The Folly of Men Arming Women for Combat
Here we go again — more fallout from the male cowardice that won’t stand up to the politically correct shamers, but instead countenances arming our women for frontline combat. I addressed the folly of it in 2007 twice.
Now USA Today reports that the minimal standards for strength set by the marines are on hold because half the women in boot camp can’t do three pull-ups. They’re on hold as “part of the process of equalizing physical standards to integrate women into combat jobs.”
Pull-ups aren’t arbitrary. They require, say the soldiers, “the muscular strength necessary to perform common military tasks such as scaling a wall, climbing up a rope, or lifting and carrying heavy munitions.” Why the hold-up on the pull-up minimum? “The risk of losing recruits and hurting retention of women already in the service was unacceptably high.”
A Shame on the President’s Manhood
A year ago President Obama praised lifting restrictions from women in combat: “Today, by moving to open more military positions — including ground combat units — to women, our armed forces have taken another historic step toward harnessing the talents and skills of all our citizens.”
His argument was that “many [women] have made the ultimate sacrifice, including 150 women who have given their lives in Iraq and Afghanistan.” Therefore, “valor knows no gender.”
For thousands of years of military wisdom and noble instincts that reasoning would have been unintelligible. Of course, there are women of valor. But for a male commander-in-chief to say that since they are willing to die in combat, therefore we should arm them for it, is a non-sequitur, and a shame on the president’s manhood.
It’s a non-sequitur because more factors than valor go into fitting a person for combat, and it’s a shame because true manhood inclines a man to fight to protect women; it does not incline him to arm women for the frontline of combat to defend him.
That’s the main issue, not pull-ups. The main issue is: how God has designed manhood and womanhood to honor each other and to create a cultural choreography where men and women flourish.
Man As Protector
The Bible reveals man as a protector. Jesus came into the world to destroy the enemies of his bride (1 John 3:8). He came to rescue her at the cost of his own life (Mark 10:45). This was the ultimate paradigm of how a husband relates to his wife: “Husbands, love your wives, as Christ loved the church and gave himself up for her” (Ephesians 5:25).

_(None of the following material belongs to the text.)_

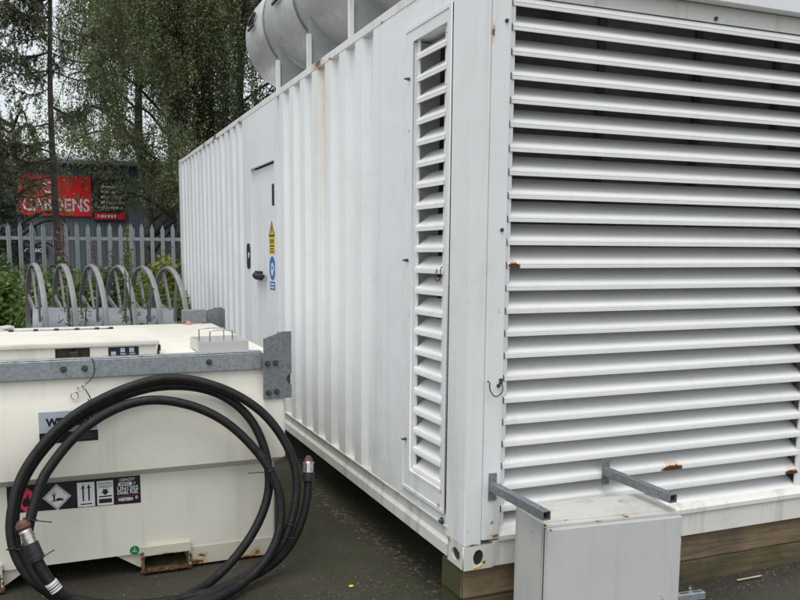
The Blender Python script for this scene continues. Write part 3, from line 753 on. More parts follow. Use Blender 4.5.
# fill cap and pale scrap at the back edge
bm = bmesh.new(); cyl(bm, (-.83, 3.12, 1.232), (-.83, 3.12, 1.25), .022, seg=14); cyl(bm, (-.83, 3.12, 1.25), (-.83, 3.12, 1.262), .016, .01, seg=14); finish('pink_cap', bm, 'pink', TK)
# ---- labels on tank front (lower panel face at TY0, mid panel at TY0-.056)
yl_ = TY0 - .0012; ym = TY0 - .0572
hz_ = sticker('hazard_label', (-1.735, yl_, .482), FRONT, [(-.345, -.064), (.340, -.080), (.340, .080), (-.345, .086)], 'blackvinyl', TK)
def dia(cx, s): return [(cx - s, 0), (cx, -s), (cx + s, 0), (cx, s)]
d1 = sticker('environment_diamond', (-1.735, yl_ - .0010, .483), FRONT, dia(-.098, .072), 'whitevinyl', hz_)
sticker('diamond_border', (-1.735, yl_ - .0020, .483), FRONT, dia(-.098, .065), 'blackvinyl', d1, holes=[dia(-.098, .0615)])
zc = .483; xc = -1.735 - .098
# dead tree and fish silhouettes
bm = plate((xc, yl_ - .0021, zc), FRONT, [(-.020, -.018), (-.010, -.018), (-.010, .006), (-.004, .018), (-.002, .030), (-.008, .016), (-.012, .012), (-.014, .032), (-.017, .033), (-.017, .010), (-.026, .022), (-.028, .020), (-.018, .002)], [], .0005); finish('tree_symbol', bm, 'blackvinyl', d1)
bm = plate((xc, yl_ - .0021, zc), FRONT, [(-.030, -.024), (.020, -.020), (.034, -.023), (.030, -.014), (.036, -.006), (.026, -.011), (.012, -.004), (-.004, -.010), (-.006, -.018), (-.030, -.020)], [], .0005); finish('fish_symbol', bm, 'blackvinyl', d1)
d2 = sticker('flame_diamond', (-1.735, yl_ - .0010, .478), FRONT, dia(-.245, .072), 'redvinyl', hz_)
sticker('flame_symbol', (-1.735 - .245, yl_ - .0020, .478), FRONT, [(-.022, -.030), (.022, -.030), (.026, -.008), (.014, .012), (.012, .0), (.002, .038), (-.008, .012), (-.016, .018), (-.026, -.008)], 'blackvinyl', d2)
p1 = sticker('this_way_up', (-1.735, yl_ - .0010, .481), FRONT, [(.006, -.068), (.096, -.070), (.096, .068), (.006, .070)], 'whitevinyl', hz_)
for x in (.036, .066):
    sticker('arrow', (-1.735 + x, yl_ - .0020, .481), FRONT, [(-.004, -.036), (.004, -.036), (.004, .034), (.010, .034), (0, .058), (-.010, .034), (-.004, .034)], 'blackvinyl', p1)
sticker('bar', (-1.735 + .051, yl_ - .0020, .481), FRONT, rect(-.03, .03, -.056, -.050), 'blackvinyl', p1)
p2 = sticker('stacking_notice', (-1.735, yl_ - .0010, .481), FRONT, [(.108, -.070), (.194, -.072), (.194, .067), (.108, .068)], 'whitevinyl', hz_)
text('lettering', 'STACKING', .019, (-1.735 + .115, yl_ - .0018, .481 + .046), FRONT, 'blackvinyl', p2, .01, .072)
text('lettering', 'STRENGTH', .019, (-1.735 + .115, yl_ - .0018, .481 + .028), FRONT, 'blackvinyl', p2, .01, .072)
sticker('arrow', (-1.735 + .151, yl_ - .0020, .481), FRONT, [(-.012, .020), (.012, .020), (.012, .006), (.022, .006), (0, -.014), (-.022, .006), (-.012, .006)], 'blackvinyl', p2)
sticker('bar', (-1.735 + .151, yl_ - .0020, .481), FRONT, rect(-.034, .034, -.024, -.017), 'blackvinyl', p2); sticker('bar', (-1.735 + .151, yl_ - .0020, .481), FRONT, rect(-.034, .034, -.058, -.034), 'blackvinyl', p2)
x0 = -1.735 + .214; w = .112
text('lettering', 'CAPACITY', .023, (x0 + .014, yl_ - .0010, .536), FRONT, 'white_letter', hz_, .01, w * .74)
cp = sticker('capacity_box', (x0 + .044, yl_ - .0010, .520), FRONT, rect(-.036, .034, -.010, .009), 'whitevinyl', hz_)
text('lettering', '4800', .019, (x0 + .014, yl_ - .0018, .5135), FRONT, 'blackvinyl', cp, .02, .052)
text('lettering', 'LT', .017, (x0 + .084, yl_ - .0010, .5135), FRONT, 'white_letter', hz_, .01, .018)
text('lettering', 'UN1202', .036, (x0 + .002, yl_ - .0010, .481), FRONT, 'white_letter', hz_, .01, w)
text('lettering', 'DIESEL FUEL', .023, (x0 + .002, yl_ - .0010, .4615), FRONT, 'white_letter', hz_, .015, w)
sticker('rule_line', (x0 + w / 2, yl_ - .0010, .449), FRONT, rect(-w / 2, w / 2, -.001, .001), 'redvinyl', hz_)
text('lettering', 'WESTERN', .024, (x0 + .004, yl_ - .0010, .423), FRONT, 'white_letter', hz_, .035, w * .70)
sticker('round_mark', (x0 + w * .92, yl_ - .0010, .436), FRONT, oval(0, 0, .009, .009, 14), 'pink', hz_)
mk = sticker('maker_plate', (-1.760, ym, .905), FRONT, rect(-.145, .145, -.048, .060), 'greyvinyl', TK)
text('lettering', 'WESTERN', .058, (-1.872, ym - .0008, .888), FRONT, 'blackvinyl', mk, .05, .24)
m2 = sticker('maker_plate', (-1.758, ym, .824), FRONT, rect(-.147, .147, -.030, .029), 'blackvinyl', TK)
for k in range(2): sticker('text_line', (-1.690, ym - .0010, .832 - k * .018), FRONT, rect(-.05, .05, -.004, .003), 'dark', m2)
er = sticker('earth_sticker', (-1.438, yl_, .128), FRONT, oval(0, 0, .026, .026, 24), 'greenvinyl', TK)
sticker('earth_symbol', (-1.438, yl_ - .0010, .128), FRONT, [(-.0015, .016), (.0015, .016), (.0015, -.004), (.013, -.004), (.013, -.007), (-.013, -.007), (-.013, -.004), (-.0015, -.004)], 'whitevinyl', er)
# tray resting on the tank
TR = thing('metal_tray', (-.90, 1.43, 1.238), 'grey open-topped metal tray with two wire handles on top of the tank corner', 'tray')
bm = bmesh.new(); a, b, c, d = -1.05, -.763, 1.262, 1.590
z0, z1 = 1.2385, 1.299
box(bm, a, b, c, c + .004, z0, z1); box(bm, a, b, d - .004, d, z0, z1); box(bm, a, a + .004, c + .0042, d - .0042, z0, z1); box(bm, b - .004, b, c + .0042, d - .0042, z0, z1); box(bm, a + .0045, b - .0045, c + .0045, d - .0045, z0, z0 + .003)
finish('tray_body', bm, 'cab', TR)
for y in (1.36, 1.50):
    xa, xb = (-.968, -.838) if y < 1.4 else (-1.008, -.862)
    pts = [(xa, y, z1 - .03), (xa, y, z1 + .04), (xa + .012, y, z1 + .055), (xb - .012, y, z1 + .055), (xb, y, z1 + .04), (xb, y, z1 - .03)]
    finish('handle', TB(catmull(pts, 4), .0042, 6), 'chrome', TR, True)
# pale stone just behind tank on top edge
bm = bmesh.new(); bmesh.ops.create_icosphere(bm, subdivisions=2, radius=.05, matrix=Matrix.Translation((-2.14, 3.10, 1.252)) @ Matrix.Diagonal((1.1, .7, .38, 1)))
for v in bm.verts: v.co += Vector((random.uniform(-1, 1), random.uniform(-1, 1), random.uniform(-1, 1))) * .004
tag(finish('pale_stone', bm, 'stone', None, 'auto', loc=(-2.14, 3.10, 1.233)), 'small pale stone lying at the back of the cream tank top', 'stone')

# ------------------------------------------------------------------ hose
HOSE = [(-0.472,1.050,0.517),(-0.479,1.029,0.440),(-0.498,1.008,0.364),(-0.537,0.980,0.258),(-0.611,0.950,0.147),(-0.699,0.929,0.072),(-0.826,0.879,0.034),(-1.002,0.774,0.034),(-1.132,0.729,0.034),(-1.364,0.701,0.034),(-1.603,0.756,0.034),(-1.809,0.903,0.048),(-1.910,0.881,0.115),(-1.972,0.899,0.181),(-2.033,0.927,0.284),(-2.056,0.961,0.410),(-2.042,0.991,0.524),(-2.005,1.027,0.656),(-1.936,1.056,0.762),(-1.851,1.082,0.860),(-1.750,1.105,0.943),(-1.649,1.121,1.002),(-1.494,1.130,1.072),(-1.336,1.141,1.114),(-1.240,1.143,1.122),(-1.138,1.140,1.111),(-1.068,1.135,1.094),(-0.959,1.125,1.056),(-0.850,1.110,1.000),(-0.742,1.088,0.919),(-0.667,1.064,0.831),(-0.606,1.036,0.728),(-0.567,1.007,0.620),(-0.559,0.978,0.510),(-0.574,0.949,0.402),(-0.620,0.915,0.278),(-0.673,0.891,0.188),(-0.759,0.871,0.114),(-0.888,0.851,0.042),(-1.083,0.710,0.034),(-1.276,0.618,0.034),(-1.470,0.620,0.034),(-1.654,0.702,0.034),(-1.809,0.852,0.043),(-1.902,0.928,0.084),(-1.973,0.954,0.181),(-2.026,0.980,0.279),(-2.040,1.011,0.392),(-2.032,1.042,0.507),(-1.994,1.075,0.631),(-1.919,1.106,0.743),(-1.833,1.131,0.837),(-1.741,1.151,0.911),(-1.649,1.165,0.962),(-1.493,1.167,1.028),(-1.333,1.179,1.071),(-1.171,1.179,1.071),(-1.062,1.174,1.051),(-0.953,1.163,1.012),(-0.845,1.142,0.934),(-0.771,1.115,0.835),(-0.732,1.089,0.738),(-0.711,1.064,0.643),(-0.706,1.040,0.555),(-0.712,1.019,0.479),(-0.736,0.997,0.395),(-0.790,0.969,0.293),(-0.866,0.943,0.195),(-0.962,0.918,0.102),(-1.054,0.900,0.037),(-1.172,0.771,0.034),(-1.345,0.657,0.034),(-1.515,0.649,0.034),(-1.676,0.735,0.034),(-1.808,0.828,0.068),(-1.899,0.837,0.137),(-1.947,0.857,0.209),(-1.971,0.876,0.283),(-1.977,0.902,0.379),(-1.959,0.929,0.477),(-1.928,0.952,0.564),(-1.897,0.978,0.658),(-1.866,0.990,0.704),(-1.806,1.011,0.782),(-1.736,1.030,0.854),(-1.655,1.048,0.918),(-1.542,1.074,0.977),(-1.423,1.083,1.011),(-1.308,1.084,1.017),(-1.187,1.078,0.993),(-1.082,1.068,0.955),(-0.976,1.052,0.897),(-0.871,1.028,0.809),(-0.767,0.994,0.682),(-0.717,0.971,0.597),(-0.679,0.945,0.502),(-0.669,0.921,0.410),(-0.677,0.895,0.314),(-0.707,0.870,0.223),(-0.765,0.847,0.135),(-0.849,0.827,0.063),(-0.953,0.755,0.034),(-1.097,0.637,0.034),(-1.281,0.583,0.034),(-1.472,0.597,0.034),(-1.654,0.702,0.034),(-1.772,0.813,0.048),(-1.834,0.774,0.126),(-1.878,0.792,0.193),(-1.912,0.809,0.254),(-1.937,0.826,0.318),(-1.949,0.835,0.352)]
hp = np.array(HOSE)
low = hp[:, 2] < .09
hp[:, 1] = np.where(low, np.maximum(hp[:, 1], .56), hp[:, 1])
hs = np.array(catmull(hp, 5))
for _ in range(10):
    hs[1:-1] = .25 * hs[:-2] + .5 * hs[1:-1] + .25 * hs[2:]
# push strands out of the tank
for p in hs:
    lim = (TY0 - .056 if .56 < p[2] < 1.0 else TY0 - .0) - .034
    if p[2] >= 1.0: lim = TY0 - .034
    if -2.95 < p[0] < -.55 and p[1] > lim: p[1] = lim
    p[2] = max(p[2], .026)
HS = thing('fuel_hose', (-1.3, .9, 0), 'thick black rubber fuel hose coiled in loops, leaning against the cream tank', 'hose')
finish('hose_pipe', TB([tuple(p) for p in hs], .0252, 14, uv=True), 'hose', HS, True)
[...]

The echoes of this ultimate manhood in Christ are found throughout the Bible as men take the initiative to protect their women. And when Barak insists that Deborah go with him to battle, she makes it clear that this will be to his shame: “I will surely go with you. Nevertheless, the road on which you are going will not lead to your glory” (Judges 4:9).
Jael would get the glory. She put a tent peg through the skull of the enemy commander (Judges 4:21; 5:24–26). She was a woman of great valor. And all the more so because she was not a soldier.
Don’t Go with the Flow
So it has been in almost every society that has come under the sway of Christian truth: women of valor, women ready to die in the service of family and fatherland, but not women armed by men for combat. It would have been viewed by most men as cowardly.
I don’t presume that Christians have the influence to make such a vision of manhood and womanhood normative, or that even all Christians agree with me. I draw attention to the folly of men arming women for combat, and men adjusting military standards for political reasons, so that Christian pastors and parents will clarify for their people and their children how differently God sees things, so that we do not all just go with the suicidal flow.